Thanks dude!! Sometimes I get a bit emotional, but Im ok.
This is gonna be a long night… The feeling of loneliness is unbearable, I want to go out get drunk, do drugs and have no one to do that.
Im gonna stay between four walls like a madman.
Theres a holiday in my country and everyone is out having fun… Havent spend a holiday alone in years.
I cant deal with the void I feel inside.
Im trying to fill a void with noise and alcohol, but that only make it worse in the long run.
The void is a lack of love, self love. The sooner I accept that, the better.
I didnt take into account that Im listening to LB in my custom. Lol
I want to be held and cry endlessly, but honestly that wont fix anything, I gotta learn to be at peace by myself.
It’ll get better my friend. Stay strong
Thanks my friend!! Venting out is helping me process.
Im looking for someome or something to believe in, something that gives me hope, cause I cant believe in myself.
Hummm Interesting… Ive forgotten about this, it seems to me that Im perfectly attuned with my goal.

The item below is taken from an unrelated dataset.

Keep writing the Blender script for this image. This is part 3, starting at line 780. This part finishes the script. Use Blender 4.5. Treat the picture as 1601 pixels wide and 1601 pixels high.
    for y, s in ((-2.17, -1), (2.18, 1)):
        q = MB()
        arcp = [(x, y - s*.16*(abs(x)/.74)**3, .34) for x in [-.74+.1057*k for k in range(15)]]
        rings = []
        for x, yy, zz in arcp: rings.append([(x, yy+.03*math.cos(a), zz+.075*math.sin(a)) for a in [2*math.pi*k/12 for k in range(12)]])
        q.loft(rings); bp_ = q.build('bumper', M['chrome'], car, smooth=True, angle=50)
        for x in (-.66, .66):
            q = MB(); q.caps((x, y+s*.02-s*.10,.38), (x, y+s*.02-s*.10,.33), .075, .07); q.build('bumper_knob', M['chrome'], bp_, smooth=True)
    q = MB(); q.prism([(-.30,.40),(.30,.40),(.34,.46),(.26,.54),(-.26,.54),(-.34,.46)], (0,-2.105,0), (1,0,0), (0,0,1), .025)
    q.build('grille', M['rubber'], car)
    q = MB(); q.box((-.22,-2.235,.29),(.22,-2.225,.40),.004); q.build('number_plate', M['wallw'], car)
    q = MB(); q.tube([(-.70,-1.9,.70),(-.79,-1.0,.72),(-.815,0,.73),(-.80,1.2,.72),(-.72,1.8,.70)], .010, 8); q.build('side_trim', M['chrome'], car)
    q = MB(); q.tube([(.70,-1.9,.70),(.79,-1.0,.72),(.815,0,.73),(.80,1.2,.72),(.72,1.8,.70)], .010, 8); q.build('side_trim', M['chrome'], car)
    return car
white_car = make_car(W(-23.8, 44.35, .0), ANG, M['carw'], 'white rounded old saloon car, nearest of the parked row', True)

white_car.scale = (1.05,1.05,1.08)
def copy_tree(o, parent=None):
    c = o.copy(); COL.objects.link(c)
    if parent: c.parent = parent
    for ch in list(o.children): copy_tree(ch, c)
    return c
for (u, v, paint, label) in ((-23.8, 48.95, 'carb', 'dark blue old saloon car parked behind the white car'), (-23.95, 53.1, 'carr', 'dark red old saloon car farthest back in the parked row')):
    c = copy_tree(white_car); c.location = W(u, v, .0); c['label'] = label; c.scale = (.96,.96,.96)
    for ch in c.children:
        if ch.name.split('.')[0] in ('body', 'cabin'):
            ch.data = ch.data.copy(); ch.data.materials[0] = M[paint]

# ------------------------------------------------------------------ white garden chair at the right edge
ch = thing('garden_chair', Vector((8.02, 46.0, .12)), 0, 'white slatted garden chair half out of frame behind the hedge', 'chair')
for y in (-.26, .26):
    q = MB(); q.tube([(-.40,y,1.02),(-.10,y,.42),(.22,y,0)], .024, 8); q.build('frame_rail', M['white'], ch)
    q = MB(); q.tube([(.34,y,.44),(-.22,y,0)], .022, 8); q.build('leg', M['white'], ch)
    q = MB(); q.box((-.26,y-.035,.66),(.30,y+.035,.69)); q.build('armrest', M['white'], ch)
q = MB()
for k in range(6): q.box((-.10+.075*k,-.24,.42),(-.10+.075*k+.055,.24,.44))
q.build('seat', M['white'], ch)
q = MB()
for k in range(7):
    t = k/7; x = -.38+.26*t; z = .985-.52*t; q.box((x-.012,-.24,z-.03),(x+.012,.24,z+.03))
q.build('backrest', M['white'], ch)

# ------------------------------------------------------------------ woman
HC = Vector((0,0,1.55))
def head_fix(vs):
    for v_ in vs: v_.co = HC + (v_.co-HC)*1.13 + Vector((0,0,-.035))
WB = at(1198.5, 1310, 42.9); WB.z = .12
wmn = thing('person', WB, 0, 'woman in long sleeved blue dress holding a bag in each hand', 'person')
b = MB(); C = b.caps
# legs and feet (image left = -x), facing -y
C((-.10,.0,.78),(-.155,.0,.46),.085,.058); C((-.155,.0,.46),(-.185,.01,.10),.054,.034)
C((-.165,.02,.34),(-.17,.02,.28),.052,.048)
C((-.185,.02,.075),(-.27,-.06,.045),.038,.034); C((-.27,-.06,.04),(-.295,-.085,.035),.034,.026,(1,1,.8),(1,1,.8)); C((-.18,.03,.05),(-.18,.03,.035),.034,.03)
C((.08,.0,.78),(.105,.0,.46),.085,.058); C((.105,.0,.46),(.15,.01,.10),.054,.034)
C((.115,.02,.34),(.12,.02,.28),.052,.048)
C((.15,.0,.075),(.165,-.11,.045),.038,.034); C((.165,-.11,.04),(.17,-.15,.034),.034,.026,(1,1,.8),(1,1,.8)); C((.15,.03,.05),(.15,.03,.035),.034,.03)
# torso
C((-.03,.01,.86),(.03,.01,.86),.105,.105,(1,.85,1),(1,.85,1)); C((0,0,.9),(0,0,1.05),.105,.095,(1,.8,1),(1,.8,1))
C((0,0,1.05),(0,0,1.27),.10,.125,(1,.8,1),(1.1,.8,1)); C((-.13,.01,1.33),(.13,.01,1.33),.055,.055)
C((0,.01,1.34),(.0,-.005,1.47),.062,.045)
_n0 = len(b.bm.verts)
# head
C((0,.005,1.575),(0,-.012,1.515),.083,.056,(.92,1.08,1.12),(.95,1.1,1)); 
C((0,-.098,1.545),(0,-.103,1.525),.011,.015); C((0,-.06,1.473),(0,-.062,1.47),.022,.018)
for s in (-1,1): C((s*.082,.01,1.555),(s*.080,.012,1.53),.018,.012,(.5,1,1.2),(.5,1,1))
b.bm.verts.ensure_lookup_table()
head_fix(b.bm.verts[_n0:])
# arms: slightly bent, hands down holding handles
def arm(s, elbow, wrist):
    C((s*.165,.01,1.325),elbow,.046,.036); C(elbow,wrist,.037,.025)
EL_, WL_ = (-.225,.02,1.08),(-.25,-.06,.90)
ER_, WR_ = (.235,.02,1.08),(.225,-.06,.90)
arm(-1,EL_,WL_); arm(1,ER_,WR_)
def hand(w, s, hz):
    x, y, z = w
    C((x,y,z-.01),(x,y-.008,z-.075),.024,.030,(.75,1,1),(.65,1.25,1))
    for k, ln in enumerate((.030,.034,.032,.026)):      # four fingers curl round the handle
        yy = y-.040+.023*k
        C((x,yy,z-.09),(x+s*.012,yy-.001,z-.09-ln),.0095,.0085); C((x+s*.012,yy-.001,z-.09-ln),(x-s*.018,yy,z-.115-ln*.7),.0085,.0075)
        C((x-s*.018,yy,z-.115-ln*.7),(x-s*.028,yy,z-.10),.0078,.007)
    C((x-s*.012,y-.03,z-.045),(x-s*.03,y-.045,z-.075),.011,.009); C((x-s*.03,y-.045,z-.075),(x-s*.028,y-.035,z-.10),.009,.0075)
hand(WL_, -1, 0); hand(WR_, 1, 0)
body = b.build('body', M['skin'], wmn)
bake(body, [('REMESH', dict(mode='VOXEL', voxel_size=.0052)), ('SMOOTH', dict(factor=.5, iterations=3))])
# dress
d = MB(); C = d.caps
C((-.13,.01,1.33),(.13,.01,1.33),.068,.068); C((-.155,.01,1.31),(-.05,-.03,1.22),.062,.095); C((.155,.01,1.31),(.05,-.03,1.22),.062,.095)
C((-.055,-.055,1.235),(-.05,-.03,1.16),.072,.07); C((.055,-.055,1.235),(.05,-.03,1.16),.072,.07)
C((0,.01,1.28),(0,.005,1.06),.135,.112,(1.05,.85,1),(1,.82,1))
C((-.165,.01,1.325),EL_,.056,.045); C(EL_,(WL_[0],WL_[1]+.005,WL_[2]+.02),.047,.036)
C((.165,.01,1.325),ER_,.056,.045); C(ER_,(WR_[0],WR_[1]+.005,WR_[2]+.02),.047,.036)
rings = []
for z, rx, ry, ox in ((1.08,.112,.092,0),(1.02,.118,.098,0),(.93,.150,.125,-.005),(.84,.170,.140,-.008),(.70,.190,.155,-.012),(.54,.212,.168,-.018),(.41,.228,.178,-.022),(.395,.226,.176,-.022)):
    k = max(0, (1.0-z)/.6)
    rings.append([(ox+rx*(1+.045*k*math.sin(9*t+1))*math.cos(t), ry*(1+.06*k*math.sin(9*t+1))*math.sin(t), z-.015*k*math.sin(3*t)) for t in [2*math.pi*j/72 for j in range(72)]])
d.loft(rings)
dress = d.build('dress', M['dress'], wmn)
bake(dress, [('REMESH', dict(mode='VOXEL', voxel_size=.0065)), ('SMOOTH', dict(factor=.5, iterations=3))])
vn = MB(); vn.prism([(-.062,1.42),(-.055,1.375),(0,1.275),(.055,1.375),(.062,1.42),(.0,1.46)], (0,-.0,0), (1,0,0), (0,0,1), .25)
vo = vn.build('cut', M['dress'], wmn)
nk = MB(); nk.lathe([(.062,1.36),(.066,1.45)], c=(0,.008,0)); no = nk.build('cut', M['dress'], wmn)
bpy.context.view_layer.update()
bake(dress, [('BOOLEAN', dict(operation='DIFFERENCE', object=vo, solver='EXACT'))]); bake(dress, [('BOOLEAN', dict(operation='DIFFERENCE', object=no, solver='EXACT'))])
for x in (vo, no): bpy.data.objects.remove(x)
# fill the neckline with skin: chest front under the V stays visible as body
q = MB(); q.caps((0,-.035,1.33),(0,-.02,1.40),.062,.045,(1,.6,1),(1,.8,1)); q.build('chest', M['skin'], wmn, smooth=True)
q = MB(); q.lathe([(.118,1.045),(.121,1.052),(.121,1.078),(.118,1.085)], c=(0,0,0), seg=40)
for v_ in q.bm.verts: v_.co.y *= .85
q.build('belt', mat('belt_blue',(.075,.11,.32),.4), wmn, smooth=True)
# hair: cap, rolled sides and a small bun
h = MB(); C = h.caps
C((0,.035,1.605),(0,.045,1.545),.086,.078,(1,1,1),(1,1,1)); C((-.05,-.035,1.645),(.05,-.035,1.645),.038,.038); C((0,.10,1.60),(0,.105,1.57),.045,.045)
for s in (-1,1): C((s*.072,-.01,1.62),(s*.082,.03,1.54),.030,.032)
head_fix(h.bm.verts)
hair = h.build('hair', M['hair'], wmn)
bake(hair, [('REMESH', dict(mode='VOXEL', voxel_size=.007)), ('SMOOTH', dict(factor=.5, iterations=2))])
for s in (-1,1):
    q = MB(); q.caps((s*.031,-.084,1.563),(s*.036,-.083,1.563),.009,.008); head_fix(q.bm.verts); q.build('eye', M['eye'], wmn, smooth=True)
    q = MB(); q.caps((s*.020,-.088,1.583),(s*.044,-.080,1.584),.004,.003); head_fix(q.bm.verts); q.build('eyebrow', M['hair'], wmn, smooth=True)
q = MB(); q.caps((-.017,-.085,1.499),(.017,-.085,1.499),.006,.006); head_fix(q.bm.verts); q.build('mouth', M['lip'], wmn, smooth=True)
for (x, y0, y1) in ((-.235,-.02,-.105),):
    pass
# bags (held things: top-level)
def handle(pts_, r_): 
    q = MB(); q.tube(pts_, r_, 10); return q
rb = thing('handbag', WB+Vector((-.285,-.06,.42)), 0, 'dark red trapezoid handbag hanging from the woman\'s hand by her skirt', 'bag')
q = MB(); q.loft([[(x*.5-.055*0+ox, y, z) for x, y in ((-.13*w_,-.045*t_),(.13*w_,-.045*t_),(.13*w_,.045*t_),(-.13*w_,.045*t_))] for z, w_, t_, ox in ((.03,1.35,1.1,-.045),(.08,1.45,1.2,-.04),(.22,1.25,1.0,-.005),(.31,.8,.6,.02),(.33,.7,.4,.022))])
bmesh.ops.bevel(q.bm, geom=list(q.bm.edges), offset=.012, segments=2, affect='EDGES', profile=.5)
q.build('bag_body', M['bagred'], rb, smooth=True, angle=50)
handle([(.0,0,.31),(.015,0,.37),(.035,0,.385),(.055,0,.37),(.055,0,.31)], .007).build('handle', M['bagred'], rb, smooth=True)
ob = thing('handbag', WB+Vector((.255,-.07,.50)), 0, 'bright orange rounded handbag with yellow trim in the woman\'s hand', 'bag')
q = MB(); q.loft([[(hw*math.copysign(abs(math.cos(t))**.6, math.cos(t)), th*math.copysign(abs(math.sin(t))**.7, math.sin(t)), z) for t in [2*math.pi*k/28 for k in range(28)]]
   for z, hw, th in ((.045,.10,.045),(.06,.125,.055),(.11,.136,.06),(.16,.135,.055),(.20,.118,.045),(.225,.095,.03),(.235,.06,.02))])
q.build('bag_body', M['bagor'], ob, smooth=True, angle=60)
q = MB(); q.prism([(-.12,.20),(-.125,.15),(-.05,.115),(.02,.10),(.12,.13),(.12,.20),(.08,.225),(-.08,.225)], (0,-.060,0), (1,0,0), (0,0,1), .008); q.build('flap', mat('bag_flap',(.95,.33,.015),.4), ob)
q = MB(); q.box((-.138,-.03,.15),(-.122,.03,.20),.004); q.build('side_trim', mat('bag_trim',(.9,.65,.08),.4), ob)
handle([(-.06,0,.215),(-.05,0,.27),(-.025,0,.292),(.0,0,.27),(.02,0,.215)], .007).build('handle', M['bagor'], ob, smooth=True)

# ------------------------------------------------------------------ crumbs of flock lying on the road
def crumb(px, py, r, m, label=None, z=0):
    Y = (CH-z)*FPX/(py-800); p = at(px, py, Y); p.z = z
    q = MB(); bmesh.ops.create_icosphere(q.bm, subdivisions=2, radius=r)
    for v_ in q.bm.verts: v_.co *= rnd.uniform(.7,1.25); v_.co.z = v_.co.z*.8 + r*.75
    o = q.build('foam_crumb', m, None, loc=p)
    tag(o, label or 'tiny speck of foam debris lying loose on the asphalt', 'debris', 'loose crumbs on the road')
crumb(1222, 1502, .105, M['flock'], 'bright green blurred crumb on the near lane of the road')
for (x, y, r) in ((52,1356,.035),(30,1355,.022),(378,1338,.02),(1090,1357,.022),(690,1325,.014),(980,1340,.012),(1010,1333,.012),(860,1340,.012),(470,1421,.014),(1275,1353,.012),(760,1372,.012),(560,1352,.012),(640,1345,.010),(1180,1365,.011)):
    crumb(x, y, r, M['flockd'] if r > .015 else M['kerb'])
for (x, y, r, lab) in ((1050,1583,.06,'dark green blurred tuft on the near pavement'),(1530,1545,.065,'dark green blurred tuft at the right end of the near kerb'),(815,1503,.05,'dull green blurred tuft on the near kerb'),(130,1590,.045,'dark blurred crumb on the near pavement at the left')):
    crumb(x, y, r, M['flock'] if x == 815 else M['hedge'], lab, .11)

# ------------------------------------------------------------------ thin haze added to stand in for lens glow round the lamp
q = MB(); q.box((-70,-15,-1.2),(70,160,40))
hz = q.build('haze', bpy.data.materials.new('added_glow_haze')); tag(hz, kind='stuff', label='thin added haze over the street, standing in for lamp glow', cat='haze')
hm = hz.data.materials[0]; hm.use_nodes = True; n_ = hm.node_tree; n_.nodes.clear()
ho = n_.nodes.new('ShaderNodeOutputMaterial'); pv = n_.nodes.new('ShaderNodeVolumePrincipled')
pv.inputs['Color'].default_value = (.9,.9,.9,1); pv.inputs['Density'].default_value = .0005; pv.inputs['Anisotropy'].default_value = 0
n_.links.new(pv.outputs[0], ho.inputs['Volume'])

I sympathize. A while back on Khan, I tried alcohol to deal with reconciliation. It just made it worse.
Yeah… just a momentary release, followed by sinking lower than before.
Tomorrow is the end of my DDR3 cycle and of my healing adventure.
Then a nice washout, followed by my custom and Primal Romance.
Still processing a lot of emotions, like grief and sadness, but instead of locking myself up in my room, I came to a park and Im sitting under a huge tree.
Its calming me down…
The purge has been constant, lots of sadness and loneliness. I had to take a nap.
Now I feel more rested, but I cant stand silence.
The more I think about it, this trip is a search for meaning. Ive been analyzing and taking apart the narrative of my life and how I used that to decide who I am.
Just like a journalist, I interpreted my experiences to satisfy the “Official Narrative” instead of reporting the facts.
I been feeding myself a shit ton of fake news.
This stage is called “The Awakening”
Bursts of good mood and optimistic attitude… Feeling grateful
Ok Ive reched the end of this journey!!
The healing from DRR was a rough ride, very hard at times.
Ive gained a lot of insides and many emotional clearings.
The most impactful lesson from st3 is that to stop struggling with myself, whether you want what you say you want or you dont.
The struggle came from a lack of self love and a feeling of undeservedness. From the tendency to hold on to the past and the story I wrote of who I am, the need to honour that character I built for me. Ultimately being unable to write new characteristics into it, because they were out of place.
Now the time comes to focus on whats next and how to build new things.
Next I’ll be using my custom (DD, LB, Sanguine) with Primal Romance.